▶

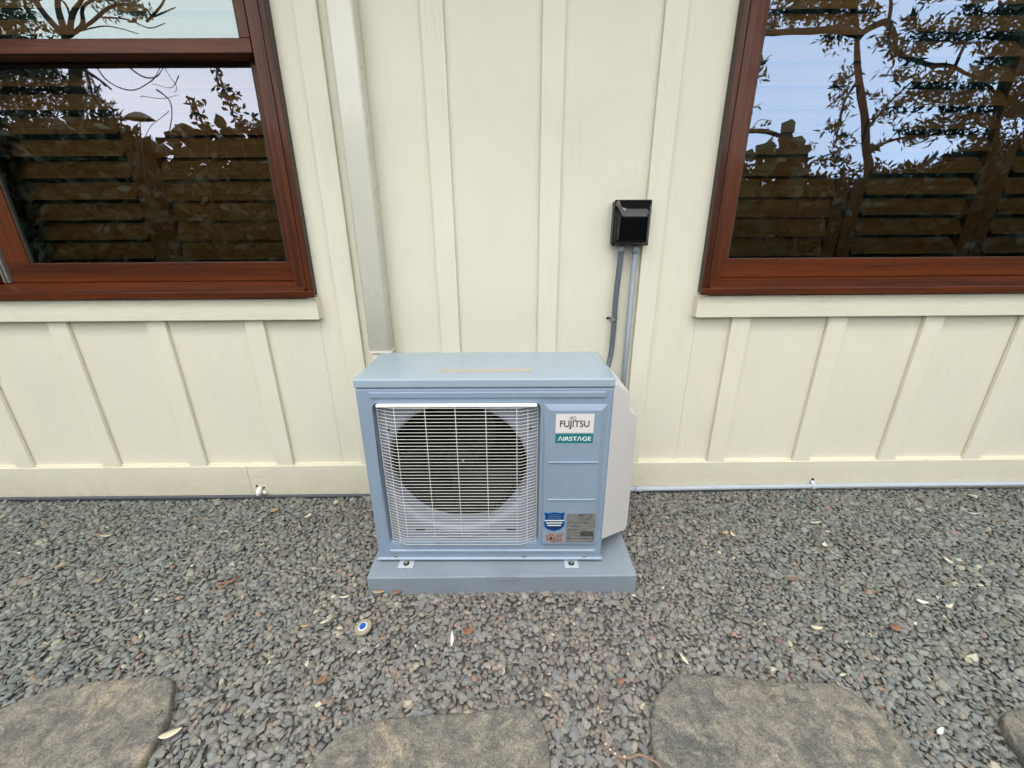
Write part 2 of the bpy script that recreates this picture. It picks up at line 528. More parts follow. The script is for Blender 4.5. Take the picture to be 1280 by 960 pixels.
# ================================================================== GRAVEL
PAD = (-.4959, .4305, 1.115, 1.60)
polys = [np.array(p) for p, _ in FLAGS]
def inside(poly, x, y):
    r = False; n = len(poly); j = n - 1
    for i in range(n):
        xi, yi = poly[i]; xj, yj = poly[j]
        if (yi > y) != (yj > y) and x < (xj - xi) * (y - yi) / (yj - yi) + xi: r = not r
        j = i
    return r
def shrink(poly, k):
    c = poly.mean(0); return c + (poly - c) * k
polyx = [shrink(p, .955) for p in polys]
boxes = [(p[:, 0].min(), p[:, 0].max(), p[:, 1].min(), p[:, 1].max()) for p in polyx]
def blocked(x, y):
    if PAD[0] + .004 < x < PAD[1] - .004 and PAD[2] + .006 < y < PAD[3]: return True
    for p, b in zip(polyx, boxes):
        if b[0] < x < b[1] and b[2] < y < b[3] and inside(p, x, y): return True
    return False

def ico(sub):
    bm = bmesh.new(); bmesh.ops.create_icosphere(bm, subdivisions=sub, radius=1)
    v = np.array([tuple(x.co) for x in bm.verts]); f = np.array([[q.index for q in p.verts] for p in bm.faces])
    bm.free(); return v, f
def chip(sub, r, p=16):
    v, f = ico(sub)
    k = r.integers(5, 9)
    nn = r.normal(size=(k, 3)) * np.array([1, 1, .8]); nn /= np.linalg.norm(nn, axis=1)[:, None]
    nn = np.vstack([nn, [[0, 0, 1], [0, 0, -1]]])
    d = np.concatenate([r.uniform(.55, 1.0, k), [.75, .75]])
    t = np.clip(v @ nn.T, 0, None) / d
    rad = 1 / (np.power(t, p).sum(1) ** (1 / p) + .05)
    v = v * rad[:, None]
    v *= np.array([1.0, r.uniform(.66, .95), r.uniform(.35, .6)])
    v /= np.abs(v[:, :2]).max()
    return v, f
lo = [chip(2, rng, 20) for _ in range(40)]
hi = [chip(3, rng, 34) for _ in range(40)]
xs = [chip(1, rng, 20) for _ in range(40)]

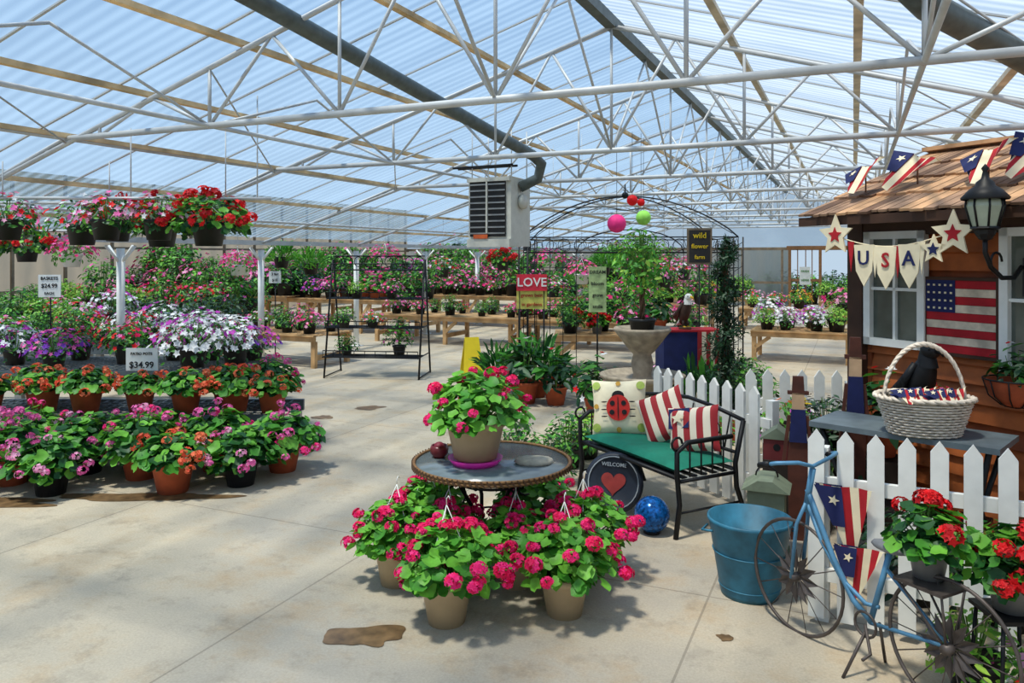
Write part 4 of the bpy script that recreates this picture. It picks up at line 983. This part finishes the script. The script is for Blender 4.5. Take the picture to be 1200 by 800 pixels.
# mid-floor plants
for k, x, y, z, s in (('caladium', .15, 8.9, 0, 1.25), ('spiky_plant', .3, 9.3, 0, 1.1), ('caladium', .5, 8.8, 0, 1.05), ('leafy_plant', .95, 9.2, 0, 1.1), ('impatiens_mixed', 1.25, 9.0, 0, 1.), ('leafy_plant', .45, 6.2, 0, 1.), ('lime_plant', .62, 6.5, 0, 1.1), ('leafy_plant', .28, 5.75, 0, .9), ('leafy_plant', .05, 6.2, 0, .9),
                      ('spiky_plant', 1.9, 7.6, 0, 1.), ('leafy_plant', 1.6, 8.3, 0, 1.1), ('caladium', .9, 8.1, 0, 1.1), ('dark_shrub', 2.6, 8.6, 0, 1.), ('leafy_plant', 2.9, 9.4, 0, 1.1), ('petunia_pink', 1.9, 9.5, .0, 1.), ('spiky_plant', -.15, 9.6, 0, .9), ('tall_leafy', 2.3, 8.2, 0, 1.1), ('leafy_plant', 2.5, 7.6, 0, 1.2), ('petunia_white', 2.3, 6.6, 0, 1.1), ('leafy_plant', 1.7, 6.5, 0, .9)):
    P(k, x, y, z, s)

# ------------------------------------------------------------ light, world, camera
w = bpy.data.worlds.new('sky'); scene.world = w; w.use_nodes = True
nt = w.node_tree; bg = nt.nodes['Background']
tc = nt.nodes.new('ShaderNodeTexCoord'); sp = nt.nodes.new('ShaderNodeSeparateXYZ'); nt.links.new(tc.outputs['Generated'], sp.inputs[0])
cr = nt.nodes.new('ShaderNodeValToRGB'); nt.links.new(sp.outputs['Z'], cr.inputs[0])
cr.color_ramp.elements[0].position = 0.0; cr.color_ramp.elements[0].color = (.60, .76, .92, 1)
cr.color_ramp.elements[1].position = .7; cr.color_ramp.elements[1].color = (.19, .43, .84, 1)
nt.links.new(cr.outputs[0], bg.inputs[0]); bg.inputs[1].default_value = .8
sd = bpy.data.lights.new('sun', 'SUN'); sd.energy = 5.6; sd.angle = math.radians(6.0); sd.color = (1, .92, .79)
so = bpy.data.objects.new('sun', sd); scene.collection.objects.link(so)
so.rotation_euler = Vector((.3, .2, -1)).to_track_quat('-Z', 'Y').to_euler()
cd = bpy.data.cameras.new('camera'); co = bpy.data.objects.new('camera', cd); scene.collection.objects.link(co)
co.location = (0, 0, 1.7); co.rotation_euler = (pi/2, 0, 0); cd.sensor_width = 36; cd.lens = 27; cd.shift_y = -100/1200; cd.clip_end = 200
scene.camera = co
scene.view_settings.view_transform = 'Standard'
scene.view_settings.exposure = .12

◀

=== PROBLEM ===
Would you mind returning each entry above word for word, skipping the images?

=== ANSWER FOR THE TASK ===
Write part 2 of the bpy script that recreates this picture. It picks up at line 528. More parts follow. The script is for Blender 4.5. Take the picture to be 1280 by 960 pixels.
# ================================================================== GRAVEL
PAD = (-.4959, .4305, 1.115, 1.60)
polys = [np.array(p) for p, _ in FLAGS]
def inside(poly, x, y):
    r = False; n = len(poly); j = n - 1
    for i in range(n):
        xi, yi = poly[i]; xj, yj = poly[j]
        if (yi > y) != (yj > y) and x < (xj - xi) * (y - yi) / (yj - yi) + xi: r = not r
        j = i
    return r
def shrink(poly, k):
    c = poly.mean(0); return c + (poly - c) * k
polyx = [shrink(p, .955) for p in polys]
boxes = [(p[:, 0].min(), p[:, 0].max(), p[:, 1].min(), p[:, 1].max()) for p in polyx]
def blocked(x, y):
    if PAD[0] + .004 < x < PAD[1] - .004 and PAD[2] + .006 < y < PAD[3]: return True
    for p, b in zip(polyx, boxes):
        if b[0] < x < b[1] and b[2] < y < b[3] and inside(p, x, y): return True
    return False

def ico(sub):
    bm = bmesh.new(); bmesh.ops.create_icosphere(bm, subdivisions=sub, radius=1)
    v = np.array([tuple(x.co) for x in bm.verts]); f = np.array([[q.index for q in p.verts] for p in bm.faces])
    bm.free(); return v, f
def chip(sub, r, p=16):
    v, f = ico(sub)
    k = r.integers(5, 9)
    nn = r.normal(size=(k, 3)) * np.array([1, 1, .8]); nn /= np.linalg.norm(nn, axis=1)[:, None]
    nn = np.vstack([nn, [[0, 0, 1], [0, 0, -1]]])
    d = np.concatenate([r.uniform(.55, 1.0, k), [.75, .75]])
    t = np.clip(v @ nn.T, 0, None) / d
    rad = 1 / (np.power(t, p).sum(1) ** (1 / p) + .05)
    v = v * rad[:, None]
    v *= np.array([1.0, r.uniform(.66, .95), r.uniform(.35, .6)])
    v /= np.abs(v[:, :2]).max()
    return v, f
lo = [chip(2, rng, 20) for _ in range(40)]
hi = [chip(3, rng, 34) for _ in range(40)]
xs = [chip(1, rng, 20) for _ in range(40)]

Write part 4 of the bpy script that recreates this picture. It picks up at line 983. This part finishes the script. The script is for Blender 4.5. Take the picture to be 1200 by 800 pixels.
# mid-floor plants
for k, x, y, z, s in (('caladium', .15, 8.9, 0, 1.25), ('spiky_plant', .3, 9.3, 0, 1.1), ('caladium', .5, 8.8, 0, 1.05), ('leafy_plant', .95, 9.2, 0, 1.1), ('impatiens_mixed', 1.25, 9.0, 0, 1.), ('leafy_plant', .45, 6.2, 0, 1.), ('lime_plant', .62, 6.5, 0, 1.1), ('leafy_plant', .28, 5.75, 0, .9), ('leafy_plant', .05, 6.2, 0, .9),
                      ('spiky_plant', 1.9, 7.6, 0, 1.), ('leafy_plant', 1.6, 8.3, 0, 1.1), ('caladium', .9, 8.1, 0, 1.1), ('dark_shrub', 2.6, 8.6, 0, 1.), ('leafy_plant', 2.9, 9.4, 0, 1.1), ('petunia_pink', 1.9, 9.5, .0, 1.), ('spiky_plant', -.15, 9.6, 0, .9), ('tall_leafy', 2.3, 8.2, 0, 1.1), ('leafy_plant', 2.5, 7.6, 0, 1.2), ('petunia_white', 2.3, 6.6, 0, 1.1), ('leafy_plant', 1.7, 6.5, 0, .9)):
    P(k, x, y, z, s)

# ------------------------------------------------------------ light, world, camera
w = bpy.data.worlds.new('sky'); scene.world = w; w.use_nodes = True
nt = w.node_tree; bg = nt.nodes['Background']
tc = nt.nodes.new('ShaderNodeTexCoord'); sp = nt.nodes.new('ShaderNodeSeparateXYZ'); nt.links.new(tc.outputs['Generated'], sp.inputs[0])
cr = nt.nodes.new('ShaderNodeValToRGB'); nt.links.new(sp.outputs['Z'], cr.inputs[0])
cr.color_ramp.elements[0].position = 0.0; cr.color_ramp.elements[0].color = (.60, .76, .92, 1)
cr.color_ramp.elements[1].position = .7; cr.color_ramp.elements[1].color = (.19, .43, .84, 1)
nt.links.new(cr.outputs[0], bg.inputs[0]); bg.inputs[1].default_value = .8
sd = bpy.data.lights.new('sun', 'SUN'); sd.energy = 5.6; sd.angle = math.radians(6.0); sd.color = (1, .92, .79)
so = bpy.data.objects.new('sun', sd); scene.collection.objects.link(so)
so.rotation_euler = Vector((.3, .2, -1)).to_track_quat('-Z', 'Y').to_euler()
cd = bpy.data.cameras.new('camera'); co = bpy.data.objects.new('camera', cd); scene.collection.objects.link(co)
co.location = (0, 0, 1.7); co.rotation_euler = (pi/2, 0, 0); cd.sensor_width = 36; cd.lens = 27; cd.shift_y = -100/1200; cd.clip_end = 200
scene.camera = co
scene.view_settings.view_transform = 'Standard'
scene.view_settings.exposure = .12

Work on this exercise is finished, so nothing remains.